The Pharisees react with what we now would say as, "that does not compute." They reply, "Well, now, this isn't possible. It's the Sabbath and if he healed he's not keeping the Sabbath and therefore is a sinner and therefore, as a sinner, couldn't heal. So you must still be blind. But you're clearly not." It is like the great character in Princess Bride trying to pick the poisoned cup, trying to show logic in the face of utter confusion.

This Monty Python scene continues. "So who do you think this guy is?" the Pharisees ask.

The man reaches for something that might help him answer and tries, "A prophet."

The Pharisees then decide to question the mother and father, who are brought, no doubt, trembling in fear. The word's out -- don't talk about this Jesus fellow or you'll be out of the congregation. The Pharisees ask the parents, "Is this your son?"


"Was he born blind?"

"Er, yes."

"Then how is it he can see?"

The heat's on and they answer, "We don't know. He's old enough to answer. Ask him!"

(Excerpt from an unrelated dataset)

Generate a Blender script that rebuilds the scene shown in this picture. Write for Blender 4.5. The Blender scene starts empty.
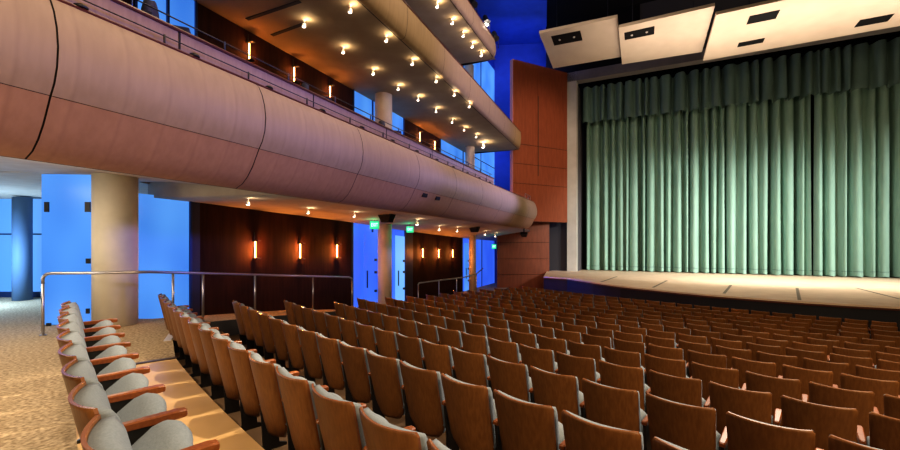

You can almost hear the aggitation. "Doh! We DID ask!"

The now-seeing man is collared again. "If you were healed, you were healed by God because this man Jesus is a sinner and, according to what's written, only God can heal, certainly not sinners who heal on the Sabbath."

Exasperated, the man probably takes a deep breath and then says with some steady, quiet force, "Look, pal, I don't know if he's a sinner or not. You have your Law and your books, and I'm saying I couldn't even SEE those books fifteen minutes ago. Your Law may say this isn't possible, but I only know one thing -- I was blind, but now I can see."

The Pharisees at this point probably do a slow burn in the tradition of Moe of the Three Stooges or Oliver Hardy of Laurel and Hardy. "So what did he do to you?" they demand.

The man is probably fuming himself now and barks out, "I told you already and you didn't listen."

That's the 1930's version of, "I told you already! We've been through this thing 100 times!" to which the frustrated cop usually responds, "Yeah, and we'll go through it 100 times MORE till I like what I hear!"

The man who had regained his sight tosses out one more comment, "Why do you want to hear it again? Are you thinking of becoming one of his disciples?"

That was the wrong thing to say. The Pharisees respond in a snip with, "You may be his disciple, but we're the disciples of Moses, of the Law. We know nothing about this Jesus."

The man finds this amazing and says, "This is astonishing! You know the Law and religion, but you don't know where this man is from? Yet he opened my eyes! You ever hear of a blind man receiving sight? I haven't. And if it's happened, this chap must be from God."

The Pharisees, of course, don't appreciate being confused with facts. "You were completely born in sin and you're trying to teach US?"

And with that, they throw the man out on his ear. Case dismissed.

It's a wonderful story. On one hand we have a person who has, quite literally, seen the light for the first time. On the others are those who are so wed to the literal reading of the scriptures that they are in utter darkness, unable to handle one who has the scriptures written in his heart. One can almost picture the man with his newly acquired sight saying, "I thought I knew blindness, but you guys take the cake!"

The entire incident seems to be summed up in 1 Cor 1:27, where Paul writes, "but God chose what is foolish in the world to shame the wise, God chose what is weak in the world to shame the strong..."

Then, later, in the second chapter, he states, "And we impart this in words not taught by human wisdom but taught by the Spirit, interpreting spiritual truths to those who possess the Spirit. The unspiritual man does not receive the gifts of the Spirit of God, for they are folly to him, and he is not able to understand them because they are spiritually discerned."

The point of this for the Christian mystic is evident and a common theme -- one must begin with an experience of the presence of God, the Inner Christ, the Holy Spirit -- and from that one can understand and, with discrimination, know the words of scripture because they coincide with the scripture written in the heart.

I'm frequently in conversations in chatrooms with people who find it easy to toss up verses judgment. To them, the idea of actually experiencing the Spirit behind the words is somehow heresy. You can try to explain, you can speak to that of God which is in each of us and still come up short. Those who have put their faith in words use words and have their arguments mapped out in advance in a circular logic that can leave your head spinning. Finally, in trying to explain that arguing verse with verse or doctrine with doctrine just won't get one spiritually fed any more than reading recipes out of a cookbook will save a man dying of hunger.

At that point, it's simply best to just bow one's head, take a deep breath, and say, "You may have your opinions, you may know the Letter of the Law, you may dance on the surface all you wish. All I know is this -- I once was blind to the presence of God, unable to see the Light. Now I can see by the light that came into the world and enlightened all."